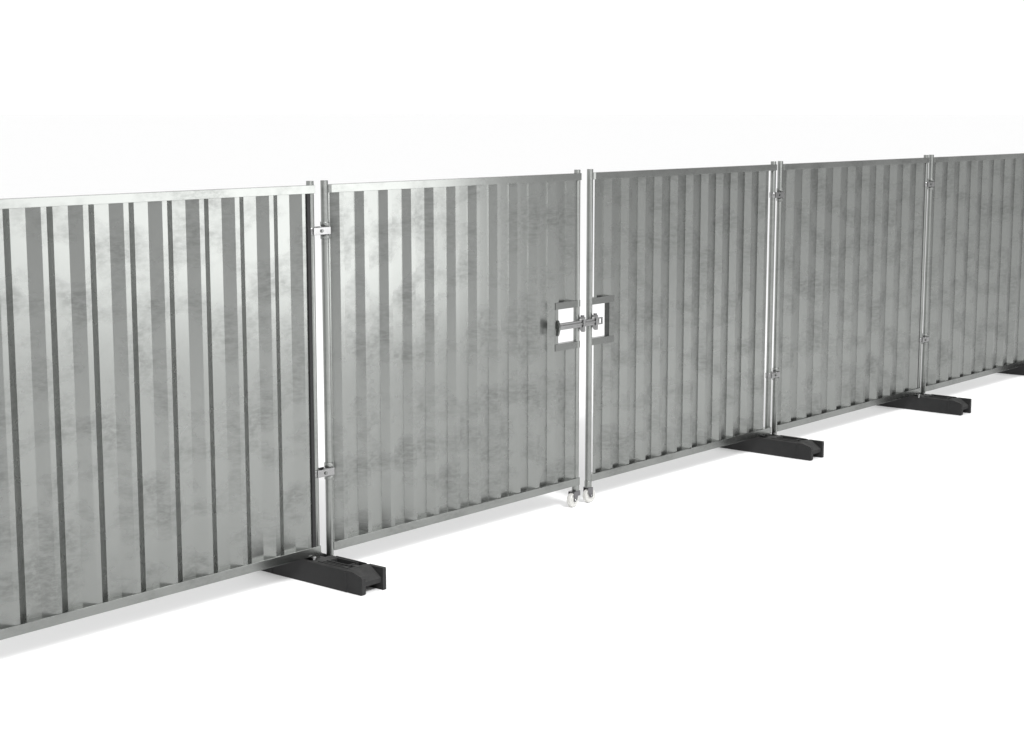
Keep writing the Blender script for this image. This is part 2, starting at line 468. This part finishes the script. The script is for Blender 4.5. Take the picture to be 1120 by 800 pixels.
def area(name, pos, target, sx, sy, radiance):
    l = bpy.data.lights.new(name, 'AREA'); l.shape = 'RECTANGLE'; l.size = sx; l.size_y = sy
    l.energy = radiance * sx * sy * PI
    o = bpy.data.objects.new(name, l); COL.objects.link(o); o.location = pos
    d = (Vector(target) - Vector(pos)).normalized()
    o.rotation_euler = d.to_track_quat('-Z', 'Y').to_euler()
    return o
# the surround is dimmer to the front right, shaped to darken fence reflections
tc = nt.nodes.new('ShaderNodeTexCoord')
dv = nt.nodes.new('ShaderNodeVectorMath'); dv.operation = 'DOT_PRODUCT'
daz, de = math.radians(-24), math.radians(9)
dv.inputs[1].default_value = (math.cos(de)*math.cos(daz), math.cos(de)*math.sin(daz), math.sin(de))
nt.links.new(tc.outputs['Generated'], dv.inputs[0])
cr = nt.nodes.new('ShaderNodeMapRange'); cr.interpolation_type = 'SMOOTHSTEP'
cr.inputs['From Min'].default_value = math.cos(math.radians(29)); cr.inputs['From Max'].default_value = math.cos(math.radians(14))
cr.inputs['To Min'].default_value = 1.09; cr.inputs['To Max'].default_value = 0.05
nt.links.new(dv.outputs['Value'], cr.inputs['Value'])
nt.links.new(cr.outputs['Result'], bg.inputs['Strength'])

az, el, D = math.radians(-104), math.radians(44), 32
KEY = 2.2
key = area('key_softbox', (1+D*math.cos(el)*math.cos(az), D*math.cos(el)*math.sin(az), D*math.sin(el)), (1.6, -4.2, 0), 9, 9, KEY)
key.data.spread = math.radians(40)
sb = area('strip_softbox', (2.75, -4.65, 1.63), (2.75-math.cos(math.radians(-32)), -4.65-math.sin(math.radians(-32)), 1.63), 4.6, 1.9, 1.38)
sb.data.spread = math.radians(110)          # gridded, so it only throws along the fence

# ------------------------------------------------------------------ camera (solved from the photograph)
cam = bpy.data.cameras.new('camera'); co = bpy.data.objects.new('camera', cam); COL.objects.link(co)
cam.sensor_width = 36; cam.lens = 36*1871.8/1120; cam.clip_end = 3000; cam.clip_start = 0.1
pitch, yaw = 0.14778, 0.70127
co.location = (-5.4746, -5.7991, 2.2053)
f = Vector((math.cos(pitch)*math.cos(yaw), math.cos(pitch)*math.sin(yaw), -math.sin(pitch)))
co.rotation_euler = f.to_track_quat('-Z', 'Y').to_euler()
sc.camera = co

sc.view_settings.view_transform = 'Standard'; sc.view_settings.look = 'None'
sc.view_settings.exposure = 0; sc.view_settings.gamma = 1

- - - - -

§ Task directions: Please take the lines from the beginning of the data above through the line holding "nt.links.new(cr.outputs['Result'], bg.inputs['Strength'])" and transcribe them exactly, without any pictures.

§ Response to this task:
Keep writing the Blender script for this image. This is part 2, starting at line 468. This part finishes the script. The script is for Blender 4.5. Take the picture to be 1120 by 800 pixels.
def area(name, pos, target, sx, sy, radiance):
    l = bpy.data.lights.new(name, 'AREA'); l.shape = 'RECTANGLE'; l.size = sx; l.size_y = sy
    l.energy = radiance * sx * sy * PI
    o = bpy.data.objects.new(name, l); COL.objects.link(o); o.location = pos
    d = (Vector(target) - Vector(pos)).normalized()
    o.rotation_euler = d.to_track_quat('-Z', 'Y').to_euler()
    return o
# the surround is dimmer to the front right, shaped to darken fence reflections
tc = nt.nodes.new('ShaderNodeTexCoord')
dv = nt.nodes.new('ShaderNodeVectorMath'); dv.operation = 'DOT_PRODUCT'
daz, de = math.radians(-24), math.radians(9)
dv.inputs[1].default_value = (math.cos(de)*math.cos(daz), math.cos(de)*math.sin(daz), math.sin(de))
nt.links.new(tc.outputs['Generated'], dv.inputs[0])
cr = nt.nodes.new('ShaderNodeMapRange'); cr.interpolation_type = 'SMOOTHSTEP'
cr.inputs['From Min'].default_value = math.cos(math.radians(29)); cr.inputs['From Max'].default_value = math.cos(math.radians(14))
cr.inputs['To Min'].default_value = 1.09; cr.inputs['To Max'].default_value = 0.05
nt.links.new(dv.outputs['Value'], cr.inputs['Value'])
nt.links.new(cr.outputs['Result'], bg.inputs['Strength'])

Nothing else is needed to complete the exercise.